Lectura del Santo Evangelio según san Lucas (1, 39-56)
En aquellos mismos días, María se levantó y se puso en camino de prisa hacia la montaña, a una ciudad de Judá; entró en casa de Zacarías y saludó a Isabel. Aconteció que, en cuanto Isabel oyó el saludo de María, saltó la criatura en su vientre. Se llenó Isabel de Espíritu Santo y, levantando la voz, exclamó: «¡Bendita tú entre las mujeres, y bendito el fruto de tu vientre! ¿Quién soy yo para que me visite la madre de mi Señor? Pues, en cuanto tu saludo llegó a mis oídos, la criatura saltó de alegría en mi vientre. Bienaventurada la que ha creído, porque lo que le ha dicho el Señor se cumplirá».
María dijo:
«Proclama mi alma la grandeza del Señor, se alegra mi espíritu en Dios, mi salvador; porque ha mirado la humildad de su esclava. Desde ahora me felicitarán todas las generaciones, porque el Poderoso ha hecho obras grandes en mí: su nombre es santo, y su misericordia llega a sus fieles de generación en generación. Él hace proezas con su brazo: dispersa a los soberbios de corazón, derriba del trono a los poderosos y enaltece a los humildes, a los hambrientos los colma de bienes y a los ricos los despide vacíos. Auxilia a Israel, su siervo, acordándose de la misericordia -como lo había prometido a nuestros padres- en favor de Abrahán y su descendencia por siempre».

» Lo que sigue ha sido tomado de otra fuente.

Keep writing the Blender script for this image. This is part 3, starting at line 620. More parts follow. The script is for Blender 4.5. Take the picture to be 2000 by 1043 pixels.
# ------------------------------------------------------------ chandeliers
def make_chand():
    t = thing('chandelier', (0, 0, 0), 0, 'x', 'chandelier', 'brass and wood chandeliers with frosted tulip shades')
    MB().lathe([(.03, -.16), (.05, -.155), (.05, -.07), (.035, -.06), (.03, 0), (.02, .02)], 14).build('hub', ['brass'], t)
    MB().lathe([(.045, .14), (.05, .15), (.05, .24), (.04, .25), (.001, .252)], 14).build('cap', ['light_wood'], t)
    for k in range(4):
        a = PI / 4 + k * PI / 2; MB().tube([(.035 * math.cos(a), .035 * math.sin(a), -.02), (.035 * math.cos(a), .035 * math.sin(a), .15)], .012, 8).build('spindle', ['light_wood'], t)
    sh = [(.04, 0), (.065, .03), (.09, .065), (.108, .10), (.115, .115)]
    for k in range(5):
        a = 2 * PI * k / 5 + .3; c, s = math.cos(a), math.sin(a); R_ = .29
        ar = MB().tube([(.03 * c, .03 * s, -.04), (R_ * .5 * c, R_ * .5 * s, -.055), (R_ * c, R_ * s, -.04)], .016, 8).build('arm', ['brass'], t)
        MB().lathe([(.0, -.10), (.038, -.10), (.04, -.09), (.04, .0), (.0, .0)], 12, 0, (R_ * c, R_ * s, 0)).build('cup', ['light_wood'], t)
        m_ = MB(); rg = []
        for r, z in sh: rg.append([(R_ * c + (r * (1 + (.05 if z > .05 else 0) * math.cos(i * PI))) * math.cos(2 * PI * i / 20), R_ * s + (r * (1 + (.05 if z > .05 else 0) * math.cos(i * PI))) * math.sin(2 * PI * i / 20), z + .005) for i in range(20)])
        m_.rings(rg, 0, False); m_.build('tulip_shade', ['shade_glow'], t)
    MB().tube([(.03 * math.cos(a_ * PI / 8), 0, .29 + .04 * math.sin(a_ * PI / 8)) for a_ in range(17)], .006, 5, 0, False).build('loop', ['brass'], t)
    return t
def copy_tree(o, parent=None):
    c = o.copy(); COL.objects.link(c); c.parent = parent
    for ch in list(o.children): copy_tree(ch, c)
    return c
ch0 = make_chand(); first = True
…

María se quedó con ella unos tres meses y volvió a su casa.
¿Quién soy yo para que me visite la madre de mi Señor?
Comentario
La fiesta de la Visitación remata el mes mariano por excelencia. La liturgia se detiene por tanto en ese pasaje en Ein Karen, una remota aldea de Judá distante muchas leguas de Nazaret en la montaña de Galilea. Ese camino es el que recorre la Virgen para visitar -que es sinónimo de socorrer, ayudar, colaborar- a su prima Isabel. Es uno de los escasos momentos en que escuchamos a María en todo el Nuevo Testamento. Y lo que sale de su boca en semejante situación jubilosa es una alabanza primorosa, una dulce oración que bendice a Dios con la humildad de quien se sabe elegida pero, a la vez, instrumento en manos del Padre. El canto del Magníficat, que la Iglesia reza a la caída de la tarde todos los días en las hora litúrgica de vísperas, es una hermosísima composición en honor del Señor que contiene en sí misma en semilla todas las fragantes flores que Jesús agavillará en las bienaventuranzas. Si nos valiera adaptar un lenguaje cinematográfico, sería el trailer de la película completa. Pero como los aficionados al séptimo arte pueden corroborar, hay tráileres que son en sí mismos una obra de arte. El Magníficat lo es.